Begin Source data
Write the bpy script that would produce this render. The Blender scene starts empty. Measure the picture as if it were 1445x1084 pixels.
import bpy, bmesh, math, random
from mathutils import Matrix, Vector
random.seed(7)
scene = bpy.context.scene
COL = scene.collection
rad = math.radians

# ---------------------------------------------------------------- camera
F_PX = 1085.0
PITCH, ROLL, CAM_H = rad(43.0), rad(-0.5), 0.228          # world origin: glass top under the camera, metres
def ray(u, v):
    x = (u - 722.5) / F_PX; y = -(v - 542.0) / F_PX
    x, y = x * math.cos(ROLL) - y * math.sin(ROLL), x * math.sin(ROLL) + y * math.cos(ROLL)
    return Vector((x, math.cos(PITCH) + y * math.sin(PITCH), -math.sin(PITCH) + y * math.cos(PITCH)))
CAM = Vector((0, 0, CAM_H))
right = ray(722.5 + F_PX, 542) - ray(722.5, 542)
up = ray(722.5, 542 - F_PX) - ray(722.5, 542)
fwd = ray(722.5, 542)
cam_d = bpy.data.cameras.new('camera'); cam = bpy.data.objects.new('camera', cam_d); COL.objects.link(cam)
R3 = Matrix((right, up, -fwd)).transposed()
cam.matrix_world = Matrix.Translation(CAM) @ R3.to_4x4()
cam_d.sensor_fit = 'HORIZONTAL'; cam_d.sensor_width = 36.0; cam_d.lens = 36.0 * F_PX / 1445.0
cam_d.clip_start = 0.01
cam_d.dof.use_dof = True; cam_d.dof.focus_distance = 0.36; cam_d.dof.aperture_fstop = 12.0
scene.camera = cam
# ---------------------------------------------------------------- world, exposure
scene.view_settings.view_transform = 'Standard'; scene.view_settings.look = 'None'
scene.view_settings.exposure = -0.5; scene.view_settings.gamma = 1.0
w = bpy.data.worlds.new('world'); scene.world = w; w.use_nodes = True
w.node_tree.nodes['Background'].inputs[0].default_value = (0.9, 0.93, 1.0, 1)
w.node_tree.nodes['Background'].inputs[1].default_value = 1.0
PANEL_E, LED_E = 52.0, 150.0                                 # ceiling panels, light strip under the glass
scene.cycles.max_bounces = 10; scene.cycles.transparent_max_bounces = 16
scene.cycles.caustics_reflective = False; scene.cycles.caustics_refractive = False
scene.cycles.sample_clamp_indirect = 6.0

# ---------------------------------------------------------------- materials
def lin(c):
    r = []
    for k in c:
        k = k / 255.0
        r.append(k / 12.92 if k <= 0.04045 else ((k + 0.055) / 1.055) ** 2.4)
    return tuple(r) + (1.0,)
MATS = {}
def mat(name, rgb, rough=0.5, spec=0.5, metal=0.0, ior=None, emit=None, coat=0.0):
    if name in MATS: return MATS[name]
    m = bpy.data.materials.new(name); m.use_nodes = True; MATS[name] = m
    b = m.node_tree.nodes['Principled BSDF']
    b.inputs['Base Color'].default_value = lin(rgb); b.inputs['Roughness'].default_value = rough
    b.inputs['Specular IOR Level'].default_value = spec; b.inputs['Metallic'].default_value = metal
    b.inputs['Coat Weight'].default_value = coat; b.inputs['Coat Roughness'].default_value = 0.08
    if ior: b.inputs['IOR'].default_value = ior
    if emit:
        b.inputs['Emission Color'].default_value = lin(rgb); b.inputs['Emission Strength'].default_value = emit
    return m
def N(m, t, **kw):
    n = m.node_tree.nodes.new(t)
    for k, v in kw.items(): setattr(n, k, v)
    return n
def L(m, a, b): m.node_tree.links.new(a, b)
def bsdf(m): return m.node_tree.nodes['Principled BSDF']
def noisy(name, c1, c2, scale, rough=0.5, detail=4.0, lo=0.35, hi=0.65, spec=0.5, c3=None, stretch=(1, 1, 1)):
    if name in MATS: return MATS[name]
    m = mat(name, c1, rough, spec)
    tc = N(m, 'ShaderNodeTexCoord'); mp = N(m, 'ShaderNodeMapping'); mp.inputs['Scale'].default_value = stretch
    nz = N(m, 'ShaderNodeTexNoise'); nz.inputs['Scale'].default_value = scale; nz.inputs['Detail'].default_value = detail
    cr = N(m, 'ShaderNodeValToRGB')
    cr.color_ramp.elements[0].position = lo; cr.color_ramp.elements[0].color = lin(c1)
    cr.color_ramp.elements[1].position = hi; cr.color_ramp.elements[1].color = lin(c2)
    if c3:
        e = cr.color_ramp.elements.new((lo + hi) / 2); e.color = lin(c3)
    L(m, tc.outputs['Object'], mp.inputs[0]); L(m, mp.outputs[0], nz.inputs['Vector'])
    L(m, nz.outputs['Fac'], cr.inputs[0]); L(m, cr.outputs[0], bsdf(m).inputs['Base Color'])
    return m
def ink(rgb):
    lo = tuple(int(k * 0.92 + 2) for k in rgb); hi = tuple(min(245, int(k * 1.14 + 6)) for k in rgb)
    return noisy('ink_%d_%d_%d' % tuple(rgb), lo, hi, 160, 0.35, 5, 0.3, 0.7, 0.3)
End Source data
Requirements — Quote exactly the first line of the data and every line after it through the one holding "rad = math.radians".

Solution to this task —
Write the bpy script that would produce this render. The Blender scene starts empty. Measure the picture as if it were 1445x1084 pixels.
import bpy, bmesh, math, random
from mathutils import Matrix, Vector
random.seed(7)
scene = bpy.context.scene
COL = scene.collection
rad = math.radians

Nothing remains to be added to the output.